Да, много благодетели сделали, выполняя учение по неслыханному эксперименту над народом, который «не жалко», много и он зла сделал свету и породил бесчеловечности, сам дойдя до неслыханного остервенения, но своим примером, своим тяжким путем он спас весь остальной мир, указав, что дорога, которой он следовал семьдесят с лишним лет — гибельна, навязанный России путь — тупиков. Но, «Господи! Зачем ты избрал для этого жестокого примера наш народ?» — воскликнул однажды в беседе со мною один из несломленных советскими тюрьмами, образованнейший человек, совесть и честь нашего времени.

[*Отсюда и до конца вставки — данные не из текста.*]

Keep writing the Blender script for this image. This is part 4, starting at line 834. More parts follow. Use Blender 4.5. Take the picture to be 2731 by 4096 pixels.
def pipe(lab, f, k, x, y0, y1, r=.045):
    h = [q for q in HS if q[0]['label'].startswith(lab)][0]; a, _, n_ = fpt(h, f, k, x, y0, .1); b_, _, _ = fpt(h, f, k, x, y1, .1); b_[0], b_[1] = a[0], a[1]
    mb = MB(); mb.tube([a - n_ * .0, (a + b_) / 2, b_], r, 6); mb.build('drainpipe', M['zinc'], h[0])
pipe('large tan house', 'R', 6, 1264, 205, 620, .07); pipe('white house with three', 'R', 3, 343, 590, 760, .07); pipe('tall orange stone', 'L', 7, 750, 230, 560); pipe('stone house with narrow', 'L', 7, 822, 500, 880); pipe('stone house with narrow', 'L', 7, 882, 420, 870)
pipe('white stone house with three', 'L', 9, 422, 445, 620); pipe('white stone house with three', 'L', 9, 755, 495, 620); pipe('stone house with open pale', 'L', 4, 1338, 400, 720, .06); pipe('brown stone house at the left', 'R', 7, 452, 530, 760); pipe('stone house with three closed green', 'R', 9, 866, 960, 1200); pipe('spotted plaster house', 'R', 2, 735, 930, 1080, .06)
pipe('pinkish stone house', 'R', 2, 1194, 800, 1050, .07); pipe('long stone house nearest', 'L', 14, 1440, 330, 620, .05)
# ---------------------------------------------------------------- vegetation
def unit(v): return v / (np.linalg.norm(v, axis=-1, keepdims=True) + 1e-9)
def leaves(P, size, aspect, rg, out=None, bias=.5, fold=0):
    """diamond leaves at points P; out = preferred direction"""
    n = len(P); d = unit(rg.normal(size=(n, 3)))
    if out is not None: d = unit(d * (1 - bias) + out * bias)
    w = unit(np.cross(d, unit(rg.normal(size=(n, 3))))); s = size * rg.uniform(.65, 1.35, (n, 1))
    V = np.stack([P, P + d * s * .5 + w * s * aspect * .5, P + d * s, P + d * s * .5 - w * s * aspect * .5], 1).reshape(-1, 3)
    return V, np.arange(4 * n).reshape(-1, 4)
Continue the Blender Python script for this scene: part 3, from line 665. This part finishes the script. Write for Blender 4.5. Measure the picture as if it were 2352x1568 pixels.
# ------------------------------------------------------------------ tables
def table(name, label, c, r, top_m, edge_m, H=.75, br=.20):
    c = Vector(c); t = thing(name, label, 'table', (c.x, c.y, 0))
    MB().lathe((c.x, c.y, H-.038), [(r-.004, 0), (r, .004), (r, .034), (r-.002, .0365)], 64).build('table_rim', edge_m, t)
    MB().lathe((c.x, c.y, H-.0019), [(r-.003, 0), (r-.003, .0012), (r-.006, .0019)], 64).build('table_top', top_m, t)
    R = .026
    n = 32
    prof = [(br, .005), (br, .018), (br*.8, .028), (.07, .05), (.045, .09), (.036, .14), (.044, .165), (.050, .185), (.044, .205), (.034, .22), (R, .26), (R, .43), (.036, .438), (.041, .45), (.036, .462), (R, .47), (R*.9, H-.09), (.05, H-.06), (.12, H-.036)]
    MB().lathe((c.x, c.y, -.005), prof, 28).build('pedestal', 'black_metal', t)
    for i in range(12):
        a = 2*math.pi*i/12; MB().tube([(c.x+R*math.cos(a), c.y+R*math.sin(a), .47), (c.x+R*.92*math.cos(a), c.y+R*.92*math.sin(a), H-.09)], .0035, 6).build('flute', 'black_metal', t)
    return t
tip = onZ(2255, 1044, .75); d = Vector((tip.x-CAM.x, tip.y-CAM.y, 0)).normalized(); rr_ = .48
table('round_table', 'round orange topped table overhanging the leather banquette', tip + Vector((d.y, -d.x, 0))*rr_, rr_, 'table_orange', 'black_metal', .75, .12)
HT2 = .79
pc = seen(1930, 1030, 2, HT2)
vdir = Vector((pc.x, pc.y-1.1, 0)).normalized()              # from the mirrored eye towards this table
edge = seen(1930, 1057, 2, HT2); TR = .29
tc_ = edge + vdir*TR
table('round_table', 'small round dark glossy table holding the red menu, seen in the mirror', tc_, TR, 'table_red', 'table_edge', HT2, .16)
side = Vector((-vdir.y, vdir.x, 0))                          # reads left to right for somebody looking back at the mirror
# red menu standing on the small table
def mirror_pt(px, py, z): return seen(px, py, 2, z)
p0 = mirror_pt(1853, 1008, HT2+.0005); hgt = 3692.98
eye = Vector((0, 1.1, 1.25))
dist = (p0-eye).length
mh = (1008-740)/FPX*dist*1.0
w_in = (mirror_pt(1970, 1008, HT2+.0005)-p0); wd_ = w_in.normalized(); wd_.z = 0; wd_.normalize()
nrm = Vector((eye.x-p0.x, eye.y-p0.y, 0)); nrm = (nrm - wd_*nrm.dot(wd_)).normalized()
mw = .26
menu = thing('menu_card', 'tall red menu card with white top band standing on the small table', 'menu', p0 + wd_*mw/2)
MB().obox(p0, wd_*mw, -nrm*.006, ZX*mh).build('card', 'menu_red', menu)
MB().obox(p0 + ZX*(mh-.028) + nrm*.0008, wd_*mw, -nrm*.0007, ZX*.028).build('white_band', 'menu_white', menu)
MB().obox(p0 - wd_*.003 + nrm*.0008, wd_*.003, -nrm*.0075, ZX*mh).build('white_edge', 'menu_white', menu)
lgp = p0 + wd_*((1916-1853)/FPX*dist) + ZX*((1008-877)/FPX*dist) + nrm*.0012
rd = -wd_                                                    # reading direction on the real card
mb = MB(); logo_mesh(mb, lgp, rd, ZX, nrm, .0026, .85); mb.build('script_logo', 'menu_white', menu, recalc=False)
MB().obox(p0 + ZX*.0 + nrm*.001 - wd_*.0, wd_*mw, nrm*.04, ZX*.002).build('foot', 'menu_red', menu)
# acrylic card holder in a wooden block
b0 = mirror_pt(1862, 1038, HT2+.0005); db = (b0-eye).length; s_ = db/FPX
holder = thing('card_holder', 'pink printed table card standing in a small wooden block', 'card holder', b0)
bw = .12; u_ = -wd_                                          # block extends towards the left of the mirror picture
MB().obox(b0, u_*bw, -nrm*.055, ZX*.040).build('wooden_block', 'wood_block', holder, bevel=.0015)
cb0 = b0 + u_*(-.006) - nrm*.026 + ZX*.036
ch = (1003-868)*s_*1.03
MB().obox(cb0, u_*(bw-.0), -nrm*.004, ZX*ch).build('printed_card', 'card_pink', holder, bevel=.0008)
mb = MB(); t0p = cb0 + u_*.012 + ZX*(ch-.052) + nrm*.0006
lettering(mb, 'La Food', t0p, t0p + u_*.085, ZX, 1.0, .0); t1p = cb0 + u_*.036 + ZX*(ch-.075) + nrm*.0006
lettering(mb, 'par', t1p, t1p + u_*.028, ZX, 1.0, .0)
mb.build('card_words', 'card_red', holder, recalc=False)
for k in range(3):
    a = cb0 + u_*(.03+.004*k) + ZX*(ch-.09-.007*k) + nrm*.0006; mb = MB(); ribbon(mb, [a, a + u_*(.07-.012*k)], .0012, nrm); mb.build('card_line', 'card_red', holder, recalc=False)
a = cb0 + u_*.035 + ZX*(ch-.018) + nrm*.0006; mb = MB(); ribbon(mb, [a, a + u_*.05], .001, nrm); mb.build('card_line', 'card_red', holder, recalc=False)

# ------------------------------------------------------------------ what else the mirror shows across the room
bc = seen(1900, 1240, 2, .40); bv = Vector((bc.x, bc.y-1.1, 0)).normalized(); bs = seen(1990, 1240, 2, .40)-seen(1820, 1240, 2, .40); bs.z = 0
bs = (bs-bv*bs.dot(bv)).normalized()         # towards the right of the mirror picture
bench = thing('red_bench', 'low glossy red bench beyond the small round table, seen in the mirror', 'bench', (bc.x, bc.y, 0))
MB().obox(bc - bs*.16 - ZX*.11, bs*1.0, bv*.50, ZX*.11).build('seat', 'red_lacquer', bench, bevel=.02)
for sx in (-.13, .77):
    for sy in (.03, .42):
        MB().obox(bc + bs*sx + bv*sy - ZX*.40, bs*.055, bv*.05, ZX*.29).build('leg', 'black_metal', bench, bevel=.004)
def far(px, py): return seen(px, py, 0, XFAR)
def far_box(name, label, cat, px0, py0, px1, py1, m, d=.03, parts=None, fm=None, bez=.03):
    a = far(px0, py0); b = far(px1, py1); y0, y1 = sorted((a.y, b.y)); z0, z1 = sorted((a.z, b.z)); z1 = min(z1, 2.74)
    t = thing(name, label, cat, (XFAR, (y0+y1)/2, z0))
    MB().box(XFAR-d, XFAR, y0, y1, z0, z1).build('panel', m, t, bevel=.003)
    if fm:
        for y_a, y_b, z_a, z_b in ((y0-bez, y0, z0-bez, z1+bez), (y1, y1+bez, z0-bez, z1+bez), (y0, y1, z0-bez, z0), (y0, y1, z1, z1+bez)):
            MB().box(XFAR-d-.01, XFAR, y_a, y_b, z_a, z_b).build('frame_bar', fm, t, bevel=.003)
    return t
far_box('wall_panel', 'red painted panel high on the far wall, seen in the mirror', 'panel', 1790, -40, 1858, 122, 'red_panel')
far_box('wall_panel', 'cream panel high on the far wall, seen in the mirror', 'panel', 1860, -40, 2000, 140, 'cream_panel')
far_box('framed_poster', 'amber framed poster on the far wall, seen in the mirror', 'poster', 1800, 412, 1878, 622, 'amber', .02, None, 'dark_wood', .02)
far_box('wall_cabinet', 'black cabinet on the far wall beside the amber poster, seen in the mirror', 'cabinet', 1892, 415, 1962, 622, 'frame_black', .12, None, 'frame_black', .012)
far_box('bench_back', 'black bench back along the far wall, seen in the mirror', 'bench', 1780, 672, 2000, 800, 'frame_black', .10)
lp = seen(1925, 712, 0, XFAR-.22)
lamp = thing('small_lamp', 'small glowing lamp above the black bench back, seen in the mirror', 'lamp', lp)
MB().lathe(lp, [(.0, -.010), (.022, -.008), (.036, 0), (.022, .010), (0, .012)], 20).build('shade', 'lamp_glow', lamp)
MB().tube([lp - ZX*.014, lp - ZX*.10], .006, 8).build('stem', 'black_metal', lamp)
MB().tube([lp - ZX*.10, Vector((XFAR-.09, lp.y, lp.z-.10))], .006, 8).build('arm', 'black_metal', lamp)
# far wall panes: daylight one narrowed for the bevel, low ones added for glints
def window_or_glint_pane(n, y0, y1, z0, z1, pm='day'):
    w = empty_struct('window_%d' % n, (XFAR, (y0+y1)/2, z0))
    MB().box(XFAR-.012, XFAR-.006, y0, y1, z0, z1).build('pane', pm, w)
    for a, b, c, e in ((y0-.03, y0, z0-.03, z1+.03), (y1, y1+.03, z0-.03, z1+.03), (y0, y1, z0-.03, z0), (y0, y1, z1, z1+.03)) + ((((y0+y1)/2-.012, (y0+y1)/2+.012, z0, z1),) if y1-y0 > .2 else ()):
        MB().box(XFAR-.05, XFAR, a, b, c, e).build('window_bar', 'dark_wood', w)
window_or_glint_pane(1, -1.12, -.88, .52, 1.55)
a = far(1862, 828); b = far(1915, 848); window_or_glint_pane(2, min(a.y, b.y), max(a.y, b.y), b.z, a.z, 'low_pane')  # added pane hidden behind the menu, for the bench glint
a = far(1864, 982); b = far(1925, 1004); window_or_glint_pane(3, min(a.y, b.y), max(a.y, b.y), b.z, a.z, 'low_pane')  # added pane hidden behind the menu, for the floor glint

Я мог бы называть и называть людей, не давших погибнуть и моей семье в послевоенные годы, серьезно и бескорыстно занимавшихся тем, чтобы поставить меня на твердые гражданские ноги, научить обращаться со словом, не пропить, не продать по дешевке Божьего дара и совести, без которых в наше бесстыдное время жить будешь, но творить едва ли, разве что в угоду заказчику, а это равносильно смерти. Я почти пятьдесят лет занимаюсь литературным трудом и так или иначе сумел рассказать о многих людях, способствовавших моему становлению, поддерживавших в трудные дни, часто невыносимо-тяжкие. Пусть и не все они, как говорят наши штатные ораторы, задействованы в моих произведениях, но так или иначе помянуты благодарным словом все те, кто смог помочь мне устоять на ногах, не разменяться на медные пятаки, которым звенела наша щедрая на подачки и посулы родная власть, наш направитель, цензор и вдохновитель, — все та же благодетельница — коммунистическая партия, сама себя именовавшая умом, честью и совестью эпохи. Как же мы оглохли, как ослепли, как притерпелись к болтовне и безответственности, слушая, читая эти пустопорожние слова, часто и повторяя их вместе с руководящей камарильей.